As a HENRY or One Percenter, your time and energy is much better focused on the 3 biggest wins for high income earners:

  • Taxes
  • Investment expenses
  • Time

Focusing on these 3 areas will help you actually move the needle in your finances at the high-income earners level. Clipping coupons or living on rice and beans is not going to help you achieve your financial goals faster or live a better quality of life.

Tax Savings For High Income Earners

Unfortunately for W-2 employees, there are not many tax breaks available anymore. Donating to a charity or Donor Advised Fund (DAF) can be one way to help causes you support and reduce your tax bill.

Contributing to a 401k or similar retirement plan can also reduce your taxable income while building your retirement savings.

For business owners, there are strategies like S-Corporation election for LLCs to reduce your tax bill somewhat.

Unfortunately, even the best tax strategies cannot overcome our American progressive tax system. If you make a lot, expect to pay a lot in taxes.

Investment Expense Ratios

When your investment portfolio exceeds $1 million per year, a 1% annual assets under management (AUM) fee means $10,000 per year spent in just fees.

If you have a $10 million portfolio, 1% per year fee is $100,000. That’s almost the full time salary of an asset manager. What are you getting for that cost? Is it worth paying $1 million or more over the next 10 years to have someone manage your money?

Simply by moving to a lower cost asset manager, like Vanguard Personal Advisor Service (PAS), you can save hundreds of thousands. Vanguard charges 0.30% (30 basis points) for hands on asset management. That means a $10,000,000 portfolio will pay $30,000 per year in fees, saving you $70,000.

If you’re drawing down the standard 4% rule in retirement, adding an extra $70,000 to your available annual cash flow can mean a huge difference in quality of life.

And you’ll pay this fee no matter the performance of the fund. If you’re in a hedge fund, you might pay a 2% annual fee and 20% of any profits earned as well.

These asset fees kill returns and are a great place to focus on to reduce your expenses.

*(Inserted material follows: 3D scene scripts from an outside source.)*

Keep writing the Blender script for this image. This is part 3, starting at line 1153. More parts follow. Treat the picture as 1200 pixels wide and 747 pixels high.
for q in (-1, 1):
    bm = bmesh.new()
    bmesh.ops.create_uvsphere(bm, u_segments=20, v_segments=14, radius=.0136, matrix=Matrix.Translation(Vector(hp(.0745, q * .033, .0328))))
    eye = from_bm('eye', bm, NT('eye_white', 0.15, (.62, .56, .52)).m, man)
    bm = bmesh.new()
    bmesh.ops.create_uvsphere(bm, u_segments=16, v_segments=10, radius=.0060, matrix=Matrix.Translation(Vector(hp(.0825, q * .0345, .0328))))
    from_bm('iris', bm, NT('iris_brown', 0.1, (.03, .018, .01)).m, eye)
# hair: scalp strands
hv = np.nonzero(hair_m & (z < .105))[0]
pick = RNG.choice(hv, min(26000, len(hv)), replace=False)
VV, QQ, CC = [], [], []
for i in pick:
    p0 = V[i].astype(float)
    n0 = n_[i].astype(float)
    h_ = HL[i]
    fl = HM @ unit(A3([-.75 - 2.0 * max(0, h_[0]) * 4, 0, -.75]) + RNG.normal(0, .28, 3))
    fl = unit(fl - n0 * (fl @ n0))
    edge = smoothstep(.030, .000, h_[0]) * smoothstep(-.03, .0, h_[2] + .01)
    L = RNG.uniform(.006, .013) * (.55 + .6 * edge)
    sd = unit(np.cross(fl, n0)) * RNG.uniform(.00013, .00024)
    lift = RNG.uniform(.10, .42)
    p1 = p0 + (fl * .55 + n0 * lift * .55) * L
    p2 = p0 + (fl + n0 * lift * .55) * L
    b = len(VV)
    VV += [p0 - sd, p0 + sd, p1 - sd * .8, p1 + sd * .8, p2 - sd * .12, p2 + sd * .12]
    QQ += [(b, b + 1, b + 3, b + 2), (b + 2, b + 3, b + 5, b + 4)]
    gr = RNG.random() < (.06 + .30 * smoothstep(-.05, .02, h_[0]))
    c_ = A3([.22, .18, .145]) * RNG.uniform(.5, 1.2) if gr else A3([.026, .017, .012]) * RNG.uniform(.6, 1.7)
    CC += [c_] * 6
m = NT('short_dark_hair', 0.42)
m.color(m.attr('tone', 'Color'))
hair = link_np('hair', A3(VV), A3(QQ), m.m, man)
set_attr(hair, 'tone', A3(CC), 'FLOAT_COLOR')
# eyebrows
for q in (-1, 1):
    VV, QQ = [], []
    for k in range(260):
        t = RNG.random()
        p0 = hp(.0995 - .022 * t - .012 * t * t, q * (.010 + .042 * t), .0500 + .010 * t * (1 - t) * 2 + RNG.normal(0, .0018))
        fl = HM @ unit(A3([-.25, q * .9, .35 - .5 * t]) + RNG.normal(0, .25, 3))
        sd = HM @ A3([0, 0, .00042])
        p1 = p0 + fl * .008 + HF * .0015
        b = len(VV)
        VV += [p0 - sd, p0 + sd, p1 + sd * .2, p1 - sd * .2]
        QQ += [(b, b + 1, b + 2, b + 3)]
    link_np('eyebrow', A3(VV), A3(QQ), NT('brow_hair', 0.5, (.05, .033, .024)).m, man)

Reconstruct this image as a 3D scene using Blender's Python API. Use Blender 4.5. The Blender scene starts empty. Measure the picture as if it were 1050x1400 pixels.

Time is the one resource all of us are granted equally every day. No matter how wealthy you are, you cannot buy more time. You can outsource or delegate many time sucking tasks though, which can return more time to you.

Focusing on how you spend your time and what you can outsource when you’re

What’s your hourly rate? If you make $1 million per year, it’s probably $500 per hour or more. If you can outsource a task you don’t derive pleasure from, such as cleaning the bathroom, mowing the lawn, or driving yourself to the airport: outsource it. Let someone else share in your wealth and hire them to help you.

It’s as simple as getting an Uber to the airport that drops you off curbside, rather than park in the economy lot and take a bus to the airport. That could save you 30-60 minutes, depending on the size of the airport, plus reduce your stress.